Bu çerçevede geçen yıl ABD’den gelen yaptırım kararları ve Türkiye ekonomisini hedef alan sert söylem ve tehditler doların aşırı yükselmesine neden oldu. Bu da özel sektörün borç finansmanı merkezli krizin yaşanmasının ana nedeniydi. Özel sektör şirketlerinin, döviz borçlarını ödeyebilmek için panik içinde dolar ve avroya yönelmesi ve her zamanki gibi, kriz fırsatçılarının da dövizdeki hareketliliği fırsata dönüştürmek için aynı şeyi yapması krizi derinleştirdi.
Krizin o boyutlarda yaşanmasının temel nedeni ABD’den gelen tehditler ve yaptırım açıklamalarıydı.

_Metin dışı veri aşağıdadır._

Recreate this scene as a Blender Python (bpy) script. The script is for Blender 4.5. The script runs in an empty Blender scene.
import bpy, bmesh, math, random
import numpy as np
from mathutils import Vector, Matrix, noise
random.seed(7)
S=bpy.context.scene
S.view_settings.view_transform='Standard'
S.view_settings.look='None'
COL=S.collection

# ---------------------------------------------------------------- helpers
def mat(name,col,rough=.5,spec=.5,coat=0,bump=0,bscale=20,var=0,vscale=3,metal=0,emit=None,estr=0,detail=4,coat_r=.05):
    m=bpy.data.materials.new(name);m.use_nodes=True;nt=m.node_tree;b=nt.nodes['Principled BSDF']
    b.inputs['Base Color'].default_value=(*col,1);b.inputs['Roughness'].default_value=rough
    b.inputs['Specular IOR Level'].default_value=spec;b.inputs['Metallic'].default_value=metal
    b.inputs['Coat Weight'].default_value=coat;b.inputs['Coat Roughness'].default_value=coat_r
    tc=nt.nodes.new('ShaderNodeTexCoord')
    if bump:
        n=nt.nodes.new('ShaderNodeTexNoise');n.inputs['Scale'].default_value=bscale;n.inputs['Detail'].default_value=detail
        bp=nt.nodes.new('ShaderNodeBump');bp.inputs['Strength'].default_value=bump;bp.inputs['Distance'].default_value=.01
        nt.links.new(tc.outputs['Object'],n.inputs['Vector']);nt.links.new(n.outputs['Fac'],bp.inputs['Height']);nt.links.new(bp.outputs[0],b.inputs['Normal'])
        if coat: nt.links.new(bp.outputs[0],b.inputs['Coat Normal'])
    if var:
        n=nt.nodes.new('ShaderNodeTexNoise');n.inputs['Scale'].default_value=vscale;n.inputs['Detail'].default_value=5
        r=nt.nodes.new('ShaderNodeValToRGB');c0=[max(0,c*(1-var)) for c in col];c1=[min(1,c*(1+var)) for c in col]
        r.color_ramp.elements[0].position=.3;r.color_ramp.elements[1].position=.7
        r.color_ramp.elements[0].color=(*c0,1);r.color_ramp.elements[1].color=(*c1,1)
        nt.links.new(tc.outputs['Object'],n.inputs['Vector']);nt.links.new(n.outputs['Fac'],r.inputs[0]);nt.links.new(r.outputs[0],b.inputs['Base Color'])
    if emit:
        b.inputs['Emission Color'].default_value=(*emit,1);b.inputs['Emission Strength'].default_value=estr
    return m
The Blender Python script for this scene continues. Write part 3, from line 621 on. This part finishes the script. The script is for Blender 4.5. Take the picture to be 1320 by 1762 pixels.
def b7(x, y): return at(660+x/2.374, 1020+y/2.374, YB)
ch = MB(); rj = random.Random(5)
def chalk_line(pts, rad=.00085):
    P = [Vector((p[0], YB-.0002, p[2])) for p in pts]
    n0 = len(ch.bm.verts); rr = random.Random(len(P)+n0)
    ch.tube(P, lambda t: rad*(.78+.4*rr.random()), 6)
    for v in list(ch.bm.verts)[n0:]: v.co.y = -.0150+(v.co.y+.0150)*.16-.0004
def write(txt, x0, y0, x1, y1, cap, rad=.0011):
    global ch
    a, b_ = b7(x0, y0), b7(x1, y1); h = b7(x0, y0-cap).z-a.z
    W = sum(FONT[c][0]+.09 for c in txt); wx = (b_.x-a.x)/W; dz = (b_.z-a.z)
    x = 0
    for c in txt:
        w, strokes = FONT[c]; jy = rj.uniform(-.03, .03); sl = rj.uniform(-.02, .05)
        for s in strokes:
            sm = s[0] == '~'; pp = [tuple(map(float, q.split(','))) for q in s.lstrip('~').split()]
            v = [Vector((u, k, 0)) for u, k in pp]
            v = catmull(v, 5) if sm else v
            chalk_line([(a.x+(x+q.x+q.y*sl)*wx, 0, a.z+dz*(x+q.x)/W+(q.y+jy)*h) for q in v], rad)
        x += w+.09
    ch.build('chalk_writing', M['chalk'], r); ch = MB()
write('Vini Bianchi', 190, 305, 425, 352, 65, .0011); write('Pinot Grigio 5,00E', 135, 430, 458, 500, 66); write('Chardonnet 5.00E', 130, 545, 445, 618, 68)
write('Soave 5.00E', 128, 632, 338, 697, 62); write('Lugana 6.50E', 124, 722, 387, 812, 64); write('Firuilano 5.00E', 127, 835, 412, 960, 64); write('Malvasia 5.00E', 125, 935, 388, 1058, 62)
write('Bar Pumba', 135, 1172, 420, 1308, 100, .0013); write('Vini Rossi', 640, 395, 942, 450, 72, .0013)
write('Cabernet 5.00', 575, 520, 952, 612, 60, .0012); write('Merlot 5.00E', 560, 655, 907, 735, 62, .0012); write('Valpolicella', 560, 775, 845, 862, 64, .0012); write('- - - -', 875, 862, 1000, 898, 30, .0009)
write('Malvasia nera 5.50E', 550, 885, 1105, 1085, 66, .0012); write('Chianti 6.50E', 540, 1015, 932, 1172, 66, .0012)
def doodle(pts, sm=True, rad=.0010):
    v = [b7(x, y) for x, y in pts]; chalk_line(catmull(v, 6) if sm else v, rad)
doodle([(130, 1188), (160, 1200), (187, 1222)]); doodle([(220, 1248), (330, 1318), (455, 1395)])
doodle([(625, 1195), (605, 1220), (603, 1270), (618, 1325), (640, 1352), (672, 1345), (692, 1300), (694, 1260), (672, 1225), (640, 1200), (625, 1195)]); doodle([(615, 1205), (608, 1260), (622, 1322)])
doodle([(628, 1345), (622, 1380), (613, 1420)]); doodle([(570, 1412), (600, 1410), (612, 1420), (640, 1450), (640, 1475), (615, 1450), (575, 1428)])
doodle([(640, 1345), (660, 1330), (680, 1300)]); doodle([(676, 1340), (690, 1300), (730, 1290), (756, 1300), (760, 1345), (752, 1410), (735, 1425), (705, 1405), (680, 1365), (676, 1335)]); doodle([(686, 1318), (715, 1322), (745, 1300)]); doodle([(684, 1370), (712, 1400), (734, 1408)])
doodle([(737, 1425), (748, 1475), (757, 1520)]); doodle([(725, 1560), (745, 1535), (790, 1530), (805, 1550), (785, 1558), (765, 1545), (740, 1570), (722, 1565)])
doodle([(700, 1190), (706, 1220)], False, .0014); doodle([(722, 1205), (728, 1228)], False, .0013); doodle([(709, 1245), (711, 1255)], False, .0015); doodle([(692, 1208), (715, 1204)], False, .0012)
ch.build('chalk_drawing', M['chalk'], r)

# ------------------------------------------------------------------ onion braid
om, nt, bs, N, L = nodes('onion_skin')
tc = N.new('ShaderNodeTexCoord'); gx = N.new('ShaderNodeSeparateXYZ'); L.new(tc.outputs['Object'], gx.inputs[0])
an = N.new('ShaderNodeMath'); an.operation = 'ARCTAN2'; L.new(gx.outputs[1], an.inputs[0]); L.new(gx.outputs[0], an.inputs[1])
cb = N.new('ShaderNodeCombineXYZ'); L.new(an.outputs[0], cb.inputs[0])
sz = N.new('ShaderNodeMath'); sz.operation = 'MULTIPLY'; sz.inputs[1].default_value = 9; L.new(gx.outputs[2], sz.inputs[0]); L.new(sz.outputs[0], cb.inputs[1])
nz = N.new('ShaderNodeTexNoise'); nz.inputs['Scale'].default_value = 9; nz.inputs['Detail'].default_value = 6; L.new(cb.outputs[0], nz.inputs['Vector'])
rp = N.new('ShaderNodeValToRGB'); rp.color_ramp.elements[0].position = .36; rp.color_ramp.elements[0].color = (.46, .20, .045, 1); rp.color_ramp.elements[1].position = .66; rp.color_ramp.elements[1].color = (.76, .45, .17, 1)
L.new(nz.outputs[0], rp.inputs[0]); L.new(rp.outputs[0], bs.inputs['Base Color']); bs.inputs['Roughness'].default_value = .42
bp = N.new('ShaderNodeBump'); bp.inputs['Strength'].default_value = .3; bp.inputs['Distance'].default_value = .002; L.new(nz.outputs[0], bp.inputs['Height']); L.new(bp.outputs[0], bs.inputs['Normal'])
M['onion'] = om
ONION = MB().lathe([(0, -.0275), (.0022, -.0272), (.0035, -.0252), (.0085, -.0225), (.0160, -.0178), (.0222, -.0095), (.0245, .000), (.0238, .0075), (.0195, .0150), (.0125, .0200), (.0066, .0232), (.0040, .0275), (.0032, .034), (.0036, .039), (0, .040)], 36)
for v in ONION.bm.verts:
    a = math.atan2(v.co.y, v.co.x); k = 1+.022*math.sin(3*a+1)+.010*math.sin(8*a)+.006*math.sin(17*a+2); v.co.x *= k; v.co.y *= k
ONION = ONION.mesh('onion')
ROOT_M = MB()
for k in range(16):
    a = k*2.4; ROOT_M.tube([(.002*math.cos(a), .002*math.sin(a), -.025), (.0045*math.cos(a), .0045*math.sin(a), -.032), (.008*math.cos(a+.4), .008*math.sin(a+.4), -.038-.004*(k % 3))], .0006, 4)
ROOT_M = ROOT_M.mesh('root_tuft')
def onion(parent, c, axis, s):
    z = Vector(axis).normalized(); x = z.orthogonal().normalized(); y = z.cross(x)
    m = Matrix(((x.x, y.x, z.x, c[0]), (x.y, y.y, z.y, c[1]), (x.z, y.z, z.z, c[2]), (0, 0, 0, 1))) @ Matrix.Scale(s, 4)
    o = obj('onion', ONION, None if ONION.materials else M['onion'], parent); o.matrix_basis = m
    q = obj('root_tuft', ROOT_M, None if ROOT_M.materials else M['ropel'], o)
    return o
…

ABD’nin “müttefiki” Türkiye’ye ekonomik darbe vurmak istemesinin nedeni neydi?
Bu konuda o dönemde öne çıkan sorun olan Brunson krizinin temel aktörü Pence’in hedefi neydi?
Türk lirasının dolar karşısında hızla değer kaybetmesinden memnuniyetini Twitter mesajlarına yansıtan Trump’ın hedefi neydi?
Uzun zamandır Türkiye’nin dış politika çizgisinden rahatsız olan ve bu çizgiyi değiştirmek için her türlü yola başvuran Amerikan güvenlik bürokrasisi ve onun medya ve siyasetteki uzantılarının hedefi neydi?
Neticede, maruz kaldığı bu ekonomik saldırı Türkiye’nin büyümesini durduramadı, ama hızını yavaşlattı.
Mevcut dış politika çizgisiyle Türkiye’nin büyüme hızının düşmesi ABD’deki birçok kesimi memnun etmiş olabilir.
Ama mutlaka, bu yavaşlamayı yeterli görmüyorlar ve 2019’da Türkiye ekonomisinin yeni sorunlar yaşaması için hangi adımları atacaklarının hesaplarını yapıyorlardır.
“Müttefik” olmanın gereği de bu olsa gerek!